_Objective_. Output the lines from the top of the entries below to the line with "0.45, -0.62)).to_track_quat('-Z', 'Y').to_euler()", both included, exactly and without pictures.

------ Material to process

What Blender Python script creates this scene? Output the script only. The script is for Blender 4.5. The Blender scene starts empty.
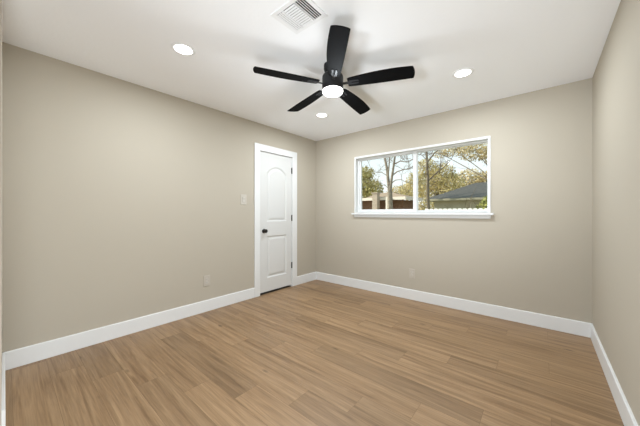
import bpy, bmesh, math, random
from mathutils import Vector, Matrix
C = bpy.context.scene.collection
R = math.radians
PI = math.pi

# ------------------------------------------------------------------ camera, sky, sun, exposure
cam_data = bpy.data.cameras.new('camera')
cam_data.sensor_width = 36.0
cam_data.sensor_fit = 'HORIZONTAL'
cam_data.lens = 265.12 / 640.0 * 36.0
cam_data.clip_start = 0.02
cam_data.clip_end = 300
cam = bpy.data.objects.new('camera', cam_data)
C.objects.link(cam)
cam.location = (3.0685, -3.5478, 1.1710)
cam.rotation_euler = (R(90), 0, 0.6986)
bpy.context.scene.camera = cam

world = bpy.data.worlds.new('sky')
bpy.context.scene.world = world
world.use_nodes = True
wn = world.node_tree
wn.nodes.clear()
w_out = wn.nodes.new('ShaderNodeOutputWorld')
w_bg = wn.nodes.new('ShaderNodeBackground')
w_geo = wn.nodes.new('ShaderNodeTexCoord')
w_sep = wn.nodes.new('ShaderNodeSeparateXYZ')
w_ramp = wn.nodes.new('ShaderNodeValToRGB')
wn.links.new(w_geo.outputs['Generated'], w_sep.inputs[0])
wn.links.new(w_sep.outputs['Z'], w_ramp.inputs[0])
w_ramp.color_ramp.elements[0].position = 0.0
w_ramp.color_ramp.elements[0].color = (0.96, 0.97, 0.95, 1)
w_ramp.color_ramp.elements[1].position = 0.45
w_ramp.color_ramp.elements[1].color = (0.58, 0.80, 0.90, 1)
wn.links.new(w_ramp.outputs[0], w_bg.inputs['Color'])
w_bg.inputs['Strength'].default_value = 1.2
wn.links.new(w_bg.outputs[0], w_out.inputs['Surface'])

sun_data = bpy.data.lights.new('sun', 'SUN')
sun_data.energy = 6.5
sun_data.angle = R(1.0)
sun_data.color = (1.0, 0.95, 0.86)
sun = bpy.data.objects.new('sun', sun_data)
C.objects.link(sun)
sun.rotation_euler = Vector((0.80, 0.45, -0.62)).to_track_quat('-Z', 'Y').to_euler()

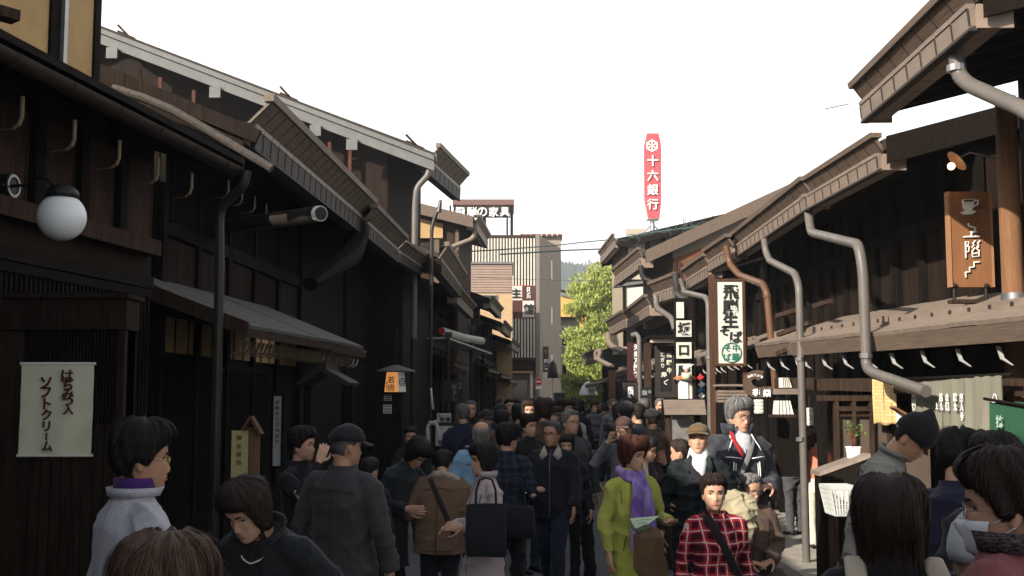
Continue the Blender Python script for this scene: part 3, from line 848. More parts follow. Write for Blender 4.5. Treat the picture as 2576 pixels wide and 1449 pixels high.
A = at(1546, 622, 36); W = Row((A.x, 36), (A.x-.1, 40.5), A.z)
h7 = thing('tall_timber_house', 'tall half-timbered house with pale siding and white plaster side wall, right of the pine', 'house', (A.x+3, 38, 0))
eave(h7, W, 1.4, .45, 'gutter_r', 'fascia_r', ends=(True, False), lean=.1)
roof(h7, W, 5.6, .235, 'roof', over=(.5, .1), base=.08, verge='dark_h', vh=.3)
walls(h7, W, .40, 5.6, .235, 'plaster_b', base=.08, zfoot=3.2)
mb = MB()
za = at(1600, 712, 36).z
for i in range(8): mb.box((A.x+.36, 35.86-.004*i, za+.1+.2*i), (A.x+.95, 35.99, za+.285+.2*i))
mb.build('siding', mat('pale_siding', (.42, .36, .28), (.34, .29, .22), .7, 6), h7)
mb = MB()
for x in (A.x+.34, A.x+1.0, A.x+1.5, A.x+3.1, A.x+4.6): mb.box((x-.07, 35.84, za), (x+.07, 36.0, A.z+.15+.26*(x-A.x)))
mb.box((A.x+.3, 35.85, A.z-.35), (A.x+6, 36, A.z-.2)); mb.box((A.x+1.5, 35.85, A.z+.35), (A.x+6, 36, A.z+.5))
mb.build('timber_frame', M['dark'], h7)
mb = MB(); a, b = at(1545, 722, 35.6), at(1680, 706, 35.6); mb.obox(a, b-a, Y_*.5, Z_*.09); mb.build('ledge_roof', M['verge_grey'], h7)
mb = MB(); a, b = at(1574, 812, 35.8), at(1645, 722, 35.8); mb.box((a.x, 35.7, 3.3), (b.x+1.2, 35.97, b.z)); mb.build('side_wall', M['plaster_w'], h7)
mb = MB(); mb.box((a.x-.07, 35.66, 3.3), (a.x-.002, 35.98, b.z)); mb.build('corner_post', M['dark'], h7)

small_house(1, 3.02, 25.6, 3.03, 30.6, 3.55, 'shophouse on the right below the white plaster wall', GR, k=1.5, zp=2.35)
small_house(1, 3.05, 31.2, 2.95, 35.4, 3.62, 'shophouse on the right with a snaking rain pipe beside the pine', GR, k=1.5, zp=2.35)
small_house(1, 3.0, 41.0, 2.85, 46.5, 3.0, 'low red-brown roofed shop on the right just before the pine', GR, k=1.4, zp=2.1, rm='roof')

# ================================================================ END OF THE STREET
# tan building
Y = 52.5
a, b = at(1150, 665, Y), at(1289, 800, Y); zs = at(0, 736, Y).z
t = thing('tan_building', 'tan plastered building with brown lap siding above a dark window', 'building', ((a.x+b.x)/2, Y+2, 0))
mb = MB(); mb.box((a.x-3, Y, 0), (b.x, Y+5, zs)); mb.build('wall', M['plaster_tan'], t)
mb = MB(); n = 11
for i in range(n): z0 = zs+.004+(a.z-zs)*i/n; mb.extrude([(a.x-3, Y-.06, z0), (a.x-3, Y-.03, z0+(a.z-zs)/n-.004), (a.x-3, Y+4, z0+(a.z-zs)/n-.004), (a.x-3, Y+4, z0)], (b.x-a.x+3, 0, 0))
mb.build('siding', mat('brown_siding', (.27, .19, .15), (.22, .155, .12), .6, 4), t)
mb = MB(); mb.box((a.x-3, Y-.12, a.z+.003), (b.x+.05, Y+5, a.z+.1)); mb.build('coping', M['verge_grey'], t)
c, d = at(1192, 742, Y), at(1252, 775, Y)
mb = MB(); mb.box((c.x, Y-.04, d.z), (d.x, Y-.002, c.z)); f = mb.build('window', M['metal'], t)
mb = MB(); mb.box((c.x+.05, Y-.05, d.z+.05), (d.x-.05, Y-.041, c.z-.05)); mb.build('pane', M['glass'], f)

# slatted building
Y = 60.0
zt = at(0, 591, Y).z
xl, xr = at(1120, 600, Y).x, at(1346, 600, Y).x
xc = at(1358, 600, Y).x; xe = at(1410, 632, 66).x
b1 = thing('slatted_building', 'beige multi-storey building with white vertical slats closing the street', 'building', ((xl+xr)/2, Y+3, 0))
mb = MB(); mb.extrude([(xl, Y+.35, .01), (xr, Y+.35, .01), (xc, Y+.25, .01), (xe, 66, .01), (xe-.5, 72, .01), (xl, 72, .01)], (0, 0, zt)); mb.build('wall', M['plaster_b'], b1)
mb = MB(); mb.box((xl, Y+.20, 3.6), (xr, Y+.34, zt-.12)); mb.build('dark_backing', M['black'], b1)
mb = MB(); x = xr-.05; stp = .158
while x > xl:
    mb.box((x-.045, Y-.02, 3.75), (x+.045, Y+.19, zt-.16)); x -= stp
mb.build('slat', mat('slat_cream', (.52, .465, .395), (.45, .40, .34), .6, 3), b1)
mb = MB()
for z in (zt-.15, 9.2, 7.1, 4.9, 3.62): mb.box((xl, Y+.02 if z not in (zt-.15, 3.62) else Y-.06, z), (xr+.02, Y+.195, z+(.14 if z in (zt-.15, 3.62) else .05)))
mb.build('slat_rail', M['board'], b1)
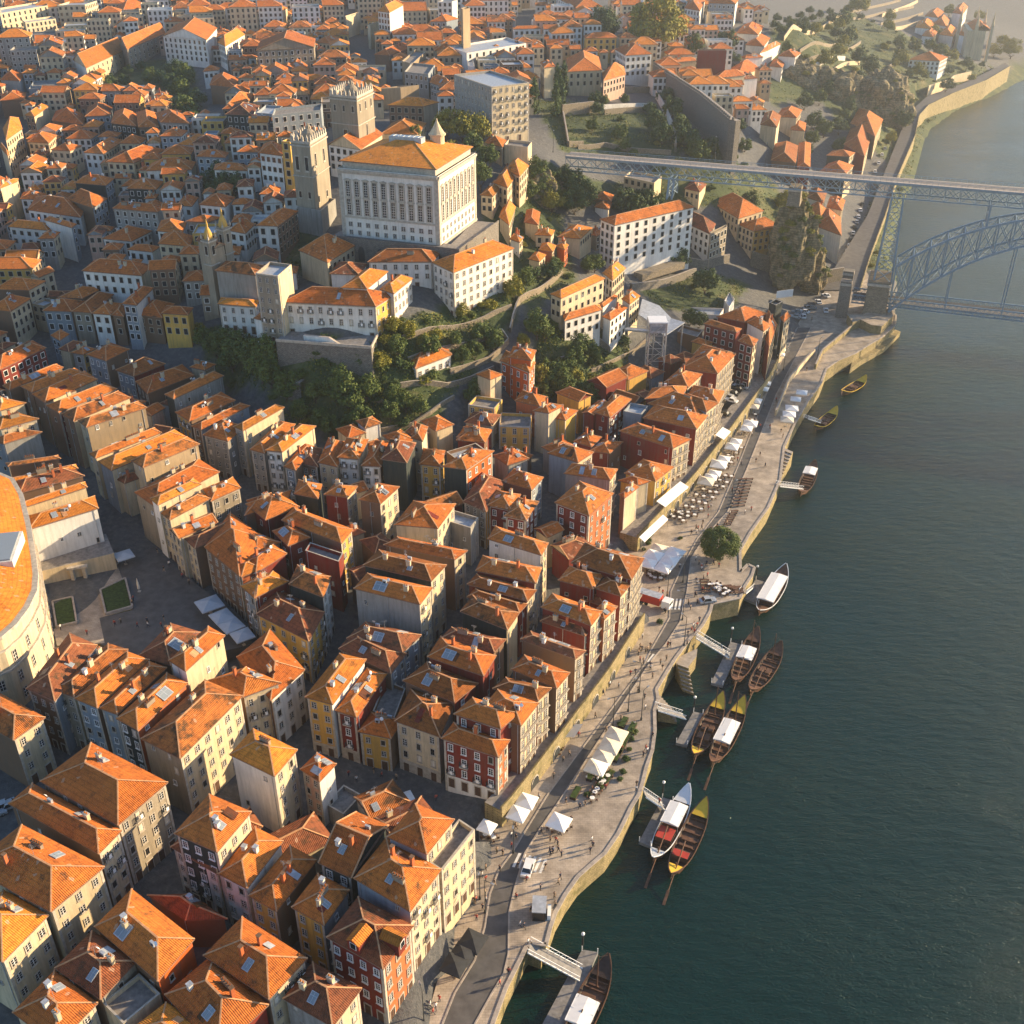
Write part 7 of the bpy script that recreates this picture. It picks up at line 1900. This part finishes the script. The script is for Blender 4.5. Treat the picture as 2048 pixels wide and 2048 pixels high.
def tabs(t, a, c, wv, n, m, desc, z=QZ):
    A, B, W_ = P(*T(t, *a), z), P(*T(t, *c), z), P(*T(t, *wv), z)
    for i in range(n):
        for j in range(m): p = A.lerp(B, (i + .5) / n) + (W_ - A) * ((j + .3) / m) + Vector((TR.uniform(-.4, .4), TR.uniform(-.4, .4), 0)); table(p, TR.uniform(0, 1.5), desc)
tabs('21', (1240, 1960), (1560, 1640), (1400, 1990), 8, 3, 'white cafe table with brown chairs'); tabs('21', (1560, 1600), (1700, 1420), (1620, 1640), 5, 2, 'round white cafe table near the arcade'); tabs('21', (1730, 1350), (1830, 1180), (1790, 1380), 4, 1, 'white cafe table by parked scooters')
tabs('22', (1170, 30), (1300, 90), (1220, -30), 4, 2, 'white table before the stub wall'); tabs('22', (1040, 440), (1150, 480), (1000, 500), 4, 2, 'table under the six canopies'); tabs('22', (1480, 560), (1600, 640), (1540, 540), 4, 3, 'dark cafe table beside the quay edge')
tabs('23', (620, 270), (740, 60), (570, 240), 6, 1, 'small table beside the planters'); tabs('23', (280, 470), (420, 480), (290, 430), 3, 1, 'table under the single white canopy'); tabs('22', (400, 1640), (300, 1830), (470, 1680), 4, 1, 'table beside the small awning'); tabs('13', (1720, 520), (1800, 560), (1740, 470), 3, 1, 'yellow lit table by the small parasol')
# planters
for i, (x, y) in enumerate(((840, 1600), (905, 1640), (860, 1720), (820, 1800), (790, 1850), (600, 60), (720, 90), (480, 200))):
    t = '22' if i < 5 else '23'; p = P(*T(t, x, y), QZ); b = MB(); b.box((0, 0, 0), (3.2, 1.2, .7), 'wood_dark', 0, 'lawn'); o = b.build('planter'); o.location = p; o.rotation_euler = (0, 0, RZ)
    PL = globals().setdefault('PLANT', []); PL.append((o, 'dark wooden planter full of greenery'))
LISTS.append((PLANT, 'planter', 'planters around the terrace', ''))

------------

_Task response_.
What Blender Python script creates this scene? Output the script only. The script is for Blender 4.5. The Blender scene starts empty.
import bpy, bmesh, math, random
from mathutils import Vector, Matrix
C = bpy.context.scene.collection
R = math.radians
PI = math.pi

# ------------------------------------------------------------------ camera, sky, sun, exposure
cam_data = bpy.data.cameras.new('camera')
cam_data.sensor_width = 36.0
cam_data.sensor_fit = 'HORIZONTAL'
cam_data.lens = 265.12 / 640.0 * 36.0
cam_data.clip_start = 0.02
cam_data.clip_end = 300
cam = bpy.data.objects.new('camera', cam_data)
C.objects.link(cam)
cam.location = (3.0685, -3.5478, 1.1710)
cam.rotation_euler = (R(90), 0, 0.6986)
bpy.context.scene.camera = cam

world = bpy.data.worlds.new('sky')
bpy.context.scene.world = world
world.use_nodes = True
wn = world.node_tree
wn.nodes.clear()
w_out = wn.nodes.new('ShaderNodeOutputWorld')
w_bg = wn.nodes.new('ShaderNodeBackground')
w_geo = wn.nodes.new('ShaderNodeTexCoord')
w_sep = wn.nodes.new('ShaderNodeSeparateXYZ')
w_ramp = wn.nodes.new('ShaderNodeValToRGB')
wn.links.new(w_geo.outputs['Generated'], w_sep.inputs[0])
wn.links.new(w_sep.outputs['Z'], w_ramp.inputs[0])
w_ramp.color_ramp.elements[0].position = 0.0
w_ramp.color_ramp.elements[0].color = (0.96, 0.97, 0.95, 1)
w_ramp.color_ramp.elements[1].position = 0.45
w_ramp.color_ramp.elements[1].color = (0.58, 0.80, 0.90, 1)
wn.links.new(w_ramp.outputs[0], w_bg.inputs['Color'])
w_bg.inputs['Strength'].default_value = 1.2
wn.links.new(w_bg.outputs[0], w_out.inputs['Surface'])

sun_data = bpy.data.lights.new('sun', 'SUN')
sun_data.energy = 6.5
sun_data.angle = R(1.0)
sun_data.color = (1.0, 0.95, 0.86)
sun = bpy.data.objects.new('sun', sun_data)
C.objects.link(sun)
sun.rotation_euler = Vector((0.80, 0.45, -0.62)).to_track_quat('-Z', 'Y').to_euler()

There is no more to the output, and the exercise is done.